▸ **What the exercise asks**
Copy the listing below in full and skip every picture.

▸ **Supplied information**

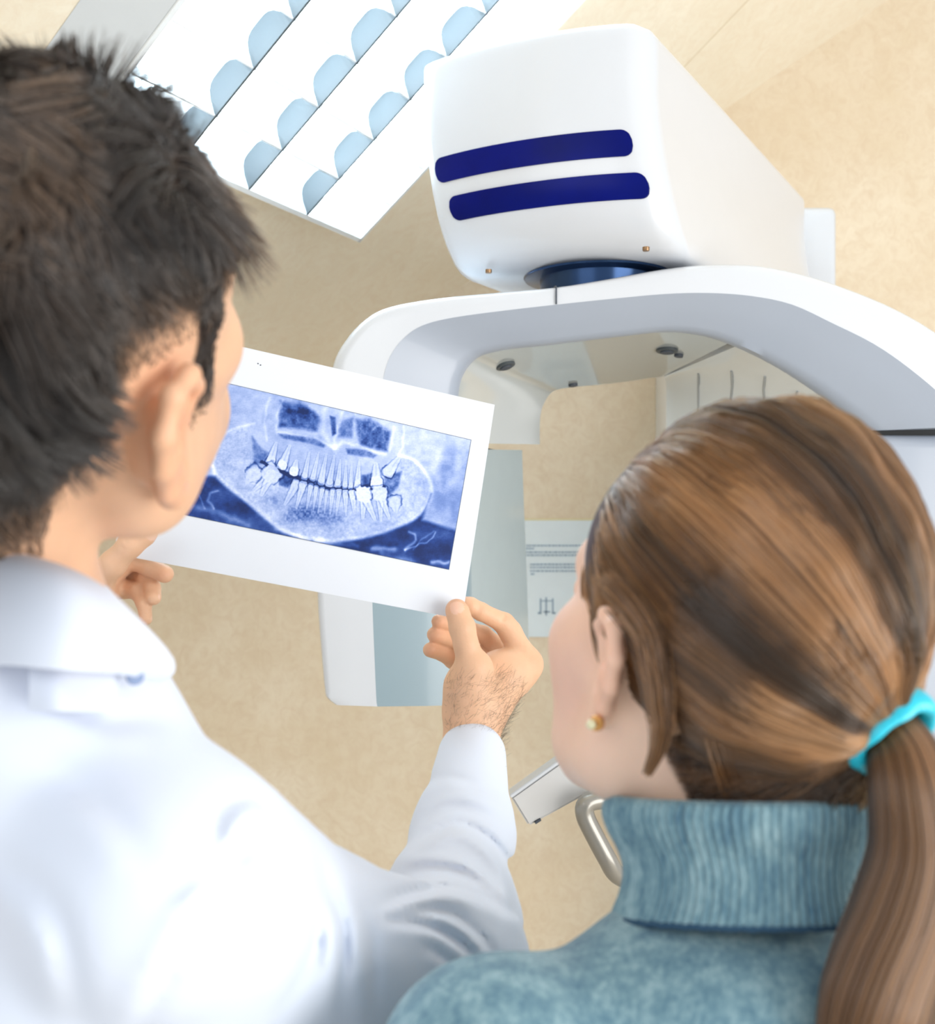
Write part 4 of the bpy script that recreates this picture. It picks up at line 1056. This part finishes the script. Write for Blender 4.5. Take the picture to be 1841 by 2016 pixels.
# collar: fold line to lower edge
def sheet_grid(name, rowsA, thick, mat, parent, nu=60, nv=14, bend=0.0):
    Rw = [catmull(np.array([at(*p) for p in rw]), nu) for rw in rowsA]
    Rw = np.array(Rw); V = []
    for j in range(nu):
        c = catmull(Rw[:, j], nv); V.extend(c)
    Fc = [(a*nv+b, a*nv+b+1, (a+1)*nv+b+1, (a+1)*nv+b) for a in range(nu-1) for b in range(nv-1)]
    o = meshobj(name, V, Fc, mat, parent); fixnormals(o)
    md = o.modifiers.new('solid', 'SOLIDIFY'); md.thickness = thick; md.offset = 0
    md2 = o.modifiers.new('bev', 'BEVEL'); md2.width = thick*.4; md2.segments = 2; md2.limit_method = 'ANGLE'
    return o
collar = sheet_grid('collar', [
    [(-230, 1180, .60), (-90, 1100, .53), (0, 1088, .50), (110, 1112, .485), (200, 1155, .485), (262, 1210, .50), (318, 1268, .525), (338, 1296, .54)],
    [(-240, 1205, .58), (-90, 1125, .51), (0, 1112, .48), (110, 1140, .465), (190, 1190, .467), (250, 1240, .485), (315, 1290, .52), (342, 1312, .54)],
    [(-240, 1300, .58), (-90, 1230, .50), (0, 1215, .465), (105, 1240, .45), (185, 1270, .455), (250, 1292, .48), (310, 1316, .52), (338, 1326, .54)],
    [(-240, 1360, .58), (-90, 1320, .50), (0, 1310, .46), (100, 1318, .447), (175, 1322, .455), (235, 1326, .485), (285, 1334, .52), (318, 1336, .54)]], .0022, M_coat, body)
collar['label'] = 'turned-down white coat collar'
stand = sheet_grid('collar_stand', [
    [(60, 1150, .51), (150, 1200, .50), (200, 1260, .505), (250, 1300, .52), (285, 1325, .535), (322, 1366, .55)],
    [(60, 1300, .47), (120, 1330, .465), (170, 1350, .48), (215, 1362, .50), (250, 1374, .53), (292, 1376, .548)],
    [(60, 1400, .46), (120, 1400, .455), (165, 1402, .47), (200, 1402, .49), (235, 1400, .52), (262, 1382, .54)]], .002, M_coat, body, nu=40, nv=10)
bt = at(266, 1332, .505); disc('button', bt, at(266, 1332, .40)-at(266, 1332, .5)+np.array([.03, 0, .01]), .0042, .0022, pbr('grey_button', (120, 140, 175), .3), body, seg=20)
# trousers and shoes below the frame
Td = SDF()
for s in (-1, 1):
    hx = mid+CF[0]*.1*s; Td.chain([np.array([hx[0], hx[1], .85]), np.array([hx[0], hx[1], .48]), np.array([hx[0], hx[1], .08])], [.095, .075, .06], k=.02)
Td.obj('trousers', 0.012, pbr('white_trousers', (220, 222, 228), .8), body)
for s in (-1, 1):
    hx = mid+CF[0]*.1*s; b_ = SDF(); b_.chain([np.array([hx[0], hx[1], .048])-CF[1]*.06, np.array([hx[0], hx[1], .045])+CF[1]*.14], [.045, .042], k=.01)
    b_.obj('shoe', 0.008, pbr('white_shoe_%d' % (s+1), (210, 212, 215), .5), body)

# ------------------------------------------------------------------ the girl
GY_ = math.radians(-29); GT = math.radians(14); GS = 1.0
GF = frame(GY_, GT, math.radians(0))
eg = at(1190, 1322, .56)
GO = eg-GS*(np.array([-.082, -.004, -.004])@GF)
Sg = SDF()
GW = head_prims(Sg, GO, GF, GS, tall=1.04, earrot=math.radians(6), earsc=.92)
ngb = at(1455, 1850, .60)
Sg.cone(GW(0, -.025, -.03), ngb, .050, .044, k=.035)
Sg.cone(GW(0, -.036, -.02), ngb+np.array([0, -.004, 0]), .042, .042, k=.03)
Gb = frame(GY_, 0)
sL = ngb-Gb[0]*.165+np.array([0, 0, -.035]); sR = ngb+Gb[0]*.165+np.array([0, 0, -.035])
Sg.chain([ngb, ngb+np.array([0, 0, -.35])], [.042, .07], k=.02)
Sg.chain([ngb+np.array([0,0,-.04]), sL], [.03, .03], k=.02); Sg.chain([ngb+np.array([0,0,-.04]), sR], [.03, .03], k=.02)
M_skinG = vcmat('skin_girl', rough=0.48, spec=0.4, sss=0.14, bump=0.1, bscale=400, nvar=0.03, nscale=40)
girl = Sg.obj('person', 0.0018, M_skinG, None, smooth=2)
tag(girl, 'girl with a brown ponytail and blue-grey turtleneck seen from behind', 'person')
def hairline_g(q):
    x, y, z = np.abs(q[:, 0]), q[:, 1], q[:, 2]
    base = np.interp(y, [-.13, -.08, -.055, -.035, -.02, .01, .03, .055, .08, .11], [-.075, -.078, -.07, -.045, .022, .036, .02, .03, .066, .08])
    return z-base
def col_girl(co):
    q = ((co-GO)@GF.T)/GS
    c = np.tile(np.array(lin((238, 203, 180))), (len(co), 1))
    er = np.exp(-(((np.abs(q[:, 0])-.09)/.012)**2+((q[:, 1]+.012)/.025)**2+((q[:, 2])/.035)**2))
    c = c*(1-er[:, None]*.5)+er[:, None]*.5*np.array(lin((236, 172, 145)))
    ck = np.exp(-(((np.abs(q[:, 0])-.055)/.03)**2+((q[:, 1]-.05)/.035)**2+((q[:, 2]+.03)/.04)**2))
    c = c*(1-ck[:, None]*.35)+ck[:, None]*.35*np.array(lin((240, 180, 165)))
    w = sst(-.003, .008, hairline_g(q))*(q[:, 2] > -.1)*(np.abs(q[:, 0]) < .0785)
    return c*(1-w[:, None])+w[:, None]*np.array(lin((66, 44, 26)))
vcol(girl, col_girl)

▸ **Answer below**
Write part 4 of the bpy script that recreates this picture. It picks up at line 1056. This part finishes the script. Write for Blender 4.5. Take the picture to be 1841 by 2016 pixels.
# collar: fold line to lower edge
def sheet_grid(name, rowsA, thick, mat, parent, nu=60, nv=14, bend=0.0):
    Rw = [catmull(np.array([at(*p) for p in rw]), nu) for rw in rowsA]
    Rw = np.array(Rw); V = []
    for j in range(nu):
        c = catmull(Rw[:, j], nv); V.extend(c)
    Fc = [(a*nv+b, a*nv+b+1, (a+1)*nv+b+1, (a+1)*nv+b) for a in range(nu-1) for b in range(nv-1)]
    o = meshobj(name, V, Fc, mat, parent); fixnormals(o)
    md = o.modifiers.new('solid', 'SOLIDIFY'); md.thickness = thick; md.offset = 0
    md2 = o.modifiers.new('bev', 'BEVEL'); md2.width = thick*.4; md2.segments = 2; md2.limit_method = 'ANGLE'
    return o
collar = sheet_grid('collar', [
    [(-230, 1180, .60), (-90, 1100, .53), (0, 1088, .50), (110, 1112, .485), (200, 1155, .485), (262, 1210, .50), (318, 1268, .525), (338, 1296, .54)],
    [(-240, 1205, .58), (-90, 1125, .51), (0, 1112, .48), (110, 1140, .465), (190, 1190, .467), (250, 1240, .485), (315, 1290, .52), (342, 1312, .54)],
    [(-240, 1300, .58), (-90, 1230, .50), (0, 1215, .465), (105, 1240, .45), (185, 1270, .455), (250, 1292, .48), (310, 1316, .52), (338, 1326, .54)],
    [(-240, 1360, .58), (-90, 1320, .50), (0, 1310, .46), (100, 1318, .447), (175, 1322, .455), (235, 1326, .485), (285, 1334, .52), (318, 1336, .54)]], .0022, M_coat, body)
collar['label'] = 'turned-down white coat collar'
stand = sheet_grid('collar_stand', [
    [(60, 1150, .51), (150, 1200, .50), (200, 1260, .505), (250, 1300, .52), (285, 1325, .535), (322, 1366, .55)],
    [(60, 1300, .47), (120, 1330, .465), (170, 1350, .48), (215, 1362, .50), (250, 1374, .53), (292, 1376, .548)],
    [(60, 1400, .46), (120, 1400, .455), (165, 1402, .47), (200, 1402, .49), (235, 1400, .52), (262, 1382, .54)]], .002, M_coat, body, nu=40, nv=10)
bt = at(266, 1332, .505); disc('button', bt, at(266, 1332, .40)-at(266, 1332, .5)+np.array([.03, 0, .01]), .0042, .0022, pbr('grey_button', (120, 140, 175), .3), body, seg=20)
# trousers and shoes below the frame
Td = SDF()
for s in (-1, 1):
    hx = mid+CF[0]*.1*s; Td.chain([np.array([hx[0], hx[1], .85]), np.array([hx[0], hx[1], .48]), np.array([hx[0], hx[1], .08])], [.095, .075, .06], k=.02)
Td.obj('trousers', 0.012, pbr('white_trousers', (220, 222, 228), .8), body)
for s in (-1, 1):
    hx = mid+CF[0]*.1*s; b_ = SDF(); b_.chain([np.array([hx[0], hx[1], .048])-CF[1]*.06, np.array([hx[0], hx[1], .045])+CF[1]*.14], [.045, .042], k=.01)
    b_.obj('shoe', 0.008, pbr('white_shoe_%d' % (s+1), (210, 212, 215), .5), body)

# ------------------------------------------------------------------ the girl
GY_ = math.radians(-29); GT = math.radians(14); GS = 1.0
GF = frame(GY_, GT, math.radians(0))
eg = at(1190, 1322, .56)
GO = eg-GS*(np.array([-.082, -.004, -.004])@GF)
Sg = SDF()
GW = head_prims(Sg, GO, GF, GS, tall=1.04, earrot=math.radians(6), earsc=.92)
ngb = at(1455, 1850, .60)
Sg.cone(GW(0, -.025, -.03), ngb, .050, .044, k=.035)
Sg.cone(GW(0, -.036, -.02), ngb+np.array([0, -.004, 0]), .042, .042, k=.03)
Gb = frame(GY_, 0)
sL = ngb-Gb[0]*.165+np.array([0, 0, -.035]); sR = ngb+Gb[0]*.165+np.array([0, 0, -.035])
Sg.chain([ngb, ngb+np.array([0, 0, -.35])], [.042, .07], k=.02)
Sg.chain([ngb+np.array([0,0,-.04]), sL], [.03, .03], k=.02); Sg.chain([ngb+np.array([0,0,-.04]), sR], [.03, .03], k=.02)
M_skinG = vcmat('skin_girl', rough=0.48, spec=0.4, sss=0.14, bump=0.1, bscale=400, nvar=0.03, nscale=40)
girl = Sg.obj('person', 0.0018, M_skinG, None, smooth=2)
tag(girl, 'girl with a brown ponytail and blue-grey turtleneck seen from behind', 'person')
def hairline_g(q):
    x, y, z = np.abs(q[:, 0]), q[:, 1], q[:, 2]
    base = np.interp(y, [-.13, -.08, -.055, -.035, -.02, .01, .03, .055, .08, .11], [-.075, -.078, -.07, -.045, .022, .036, .02, .03, .066, .08])
    return z-base
def col_girl(co):
    q = ((co-GO)@GF.T)/GS
    c = np.tile(np.array(lin((238, 203, 180))), (len(co), 1))
    er = np.exp(-(((np.abs(q[:, 0])-.09)/.012)**2+((q[:, 1]+.012)/.025)**2+((q[:, 2])/.035)**2))
    c = c*(1-er[:, None]*.5)+er[:, None]*.5*np.array(lin((236, 172, 145)))
    ck = np.exp(-(((np.abs(q[:, 0])-.055)/.03)**2+((q[:, 1]-.05)/.035)**2+((q[:, 2]+.03)/.04)**2))
    c = c*(1-ck[:, None]*.35)+ck[:, None]*.35*np.array(lin((240, 180, 165)))
    w = sst(-.003, .008, hairline_g(q))*(q[:, 2] > -.1)*(np.abs(q[:, 0]) < .0785)
    return c*(1-w[:, None])+w[:, None]*np.array(lin((66, 44, 26)))
vcol(girl, col_girl)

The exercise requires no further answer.